* _WHAT THE TASK REQUIRES_: Copy the lines of the data below exactly, starting at the first and stopping after the line that contains "return Vector(((px-HX)/F*Y, Y, z))"; include no pictures.

* _RECORDED INFORMATION_:
begin

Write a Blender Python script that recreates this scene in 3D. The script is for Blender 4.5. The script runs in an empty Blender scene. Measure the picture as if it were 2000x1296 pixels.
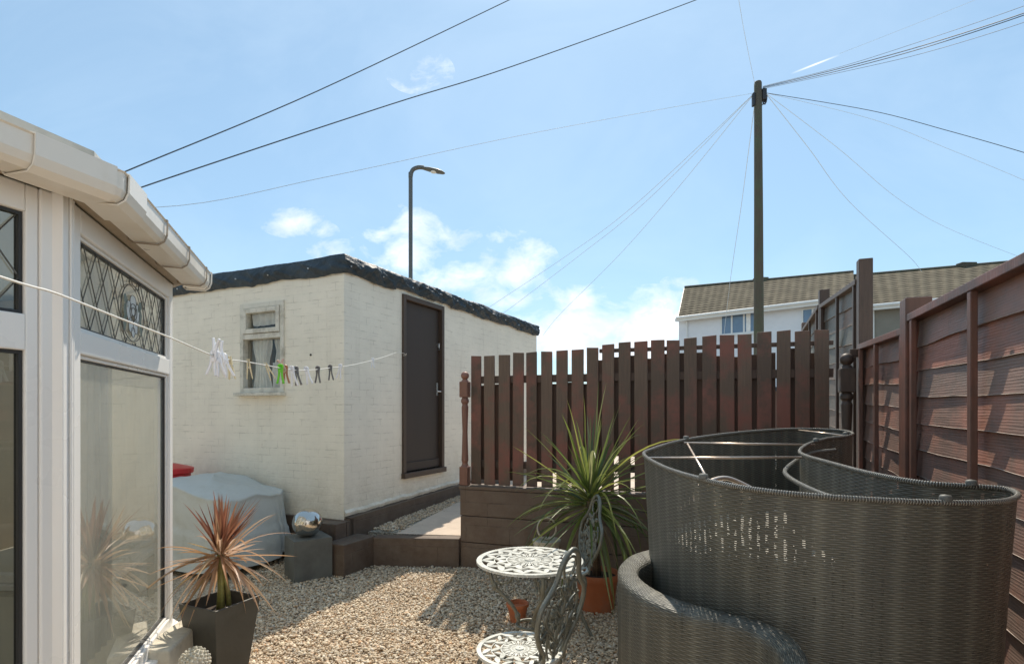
import bpy, math, random
import numpy as np
from mathutils import Vector, Matrix, noise
R = math.radians; PI = math.pi
random.seed(7)
scene = bpy.context.scene
COL = scene.collection

# ------------------------------------------------------------------ survey helper
CAMZ, F, HX, HY = 1.5, 1080.0, 1000.0, 803.0
def P(px, py, Y):
    return Vector(((px-HX)/F*Y, Y, CAMZ+(HY-py)/F*Y))
def PZ(px, py, z):
    Y = (CAMZ-z)*F/(py-HY)
    return Vector(((px-HX)/F*Y, Y, z))

# ------------------------------------------------------------------ materials
class NT:
    def __init__(s, name):
        s.m = bpy.data.materials.new(name); s.m.use_nodes = True
        s.t = s.m.node_tree; s.b = s.t.nodes['Principled BSDF']; s.out = s.t.nodes['Material Output']
    def n(s, typ, **kw):
        nd = s.t.nodes.new(typ)
        for k, v in kw.items():
            if k.startswith('i_'):
                nd.inputs[int(k[2:]) if k[2:].isdigit() else k[2:].replace('_', ' ')].default_value = v
            else: setattr(nd, k, v)
        return nd
    def l(s, a, b): s.t.links.new(a, b)
    def math(s, op, a, b=None, c=None, clamp=False):
        nd = s.t.nodes.new('ShaderNodeMath'); nd.operation = op; nd.use_clamp = clamp
        for i, v in enumerate((a, b, c)):
            if v is None: continue
            if isinstance(v, (int, float)): nd.inputs[i].default_value = v
            else: s.l(v, nd.inputs[i])
        return nd.outputs[0]
    def ramp(s, fac, stops):
        nd = s.t.nodes.new('ShaderNodeValToRGB')
        e = nd.color_ramp.elements
        while len(e) > 1: e.remove(e[-1])
        e[0].position = stops[0][0]; e[0].color = (*stops[0][1], 1)
        for p, c in stops[1:]:
            x = e.new(p); x.color = (*c, 1)
        s.l(fac, nd.inputs[0]); return nd.outputs[0]
    def mix(s, fac, a, b, blend='MIX'):
        nd = s.t.nodes.new('ShaderNodeMix'); nd.data_type = 'RGBA'; nd.blend_type = blend
        for sock, v in ((nd.inputs[0], fac), (nd.inputs[6], a), (nd.inputs[7], b)):
            if isinstance(v, (int, float)): sock.default_value = v
            elif isinstance(v, tuple): sock.default_value = (*v, 1)
            else: s.l(v, sock)
        return nd.outputs[2]
    def coord(s, which='Object', scale=(1, 1, 1)):
        tc = s.n('ShaderNodeTexCoord'); mp = s.n('ShaderNodeMapping'); mp.inputs['Scale'].default_value = scale
        s.l(tc.outputs[which], mp.inputs[0]); return mp.outputs[0]
    def noise(s, vec, scale, detail=4, rough=.6, dist=0):
        nd = s.n('ShaderNodeTexNoise'); nd.inputs['Scale'].default_value = scale
        nd.inputs['Detail'].default_value = detail; nd.inputs['Roughness'].default_value = rough
        nd.inputs['Distortion'].default_value = dist
        s.l(vec, nd.inputs['Vector']); return nd.outputs['Fac']
    def bump(s, h, strength=.3, dist=.01, prev=None):
        nd = s.n('ShaderNodeBump'); nd.inputs['Strength'].default_value = strength; nd.inputs['Distance'].default_value = dist
        s.l(h, nd.inputs['Height'])
        if prev: s.l(prev, nd.inputs['Normal'])
        return nd.outputs[0]
    def set(s, k, v):
        if isinstance(v, (int, float)): s.b.inputs[k].default_value = v
        elif isinstance(v, tuple): s.b.inputs[k].default_value = (*v, 1) if len(v) == 3 else v
        else: s.l(v, s.b.inputs[k])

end

* _THE OUTPUT_:
Write a Blender Python script that recreates this scene in 3D. The script is for Blender 4.5. The script runs in an empty Blender scene. Measure the picture as if it were 2000x1296 pixels.
import bpy, math, random
import numpy as np
from mathutils import Vector, Matrix, noise
R = math.radians; PI = math.pi
random.seed(7)
scene = bpy.context.scene
COL = scene.collection

# ------------------------------------------------------------------ survey helper
CAMZ, F, HX, HY = 1.5, 1080.0, 1000.0, 803.0
def P(px, py, Y):
    return Vector(((px-HX)/F*Y, Y, CAMZ+(HY-py)/F*Y))
def PZ(px, py, z):
    Y = (CAMZ-z)*F/(py-HY)
    return Vector(((px-HX)/F*Y, Y, z))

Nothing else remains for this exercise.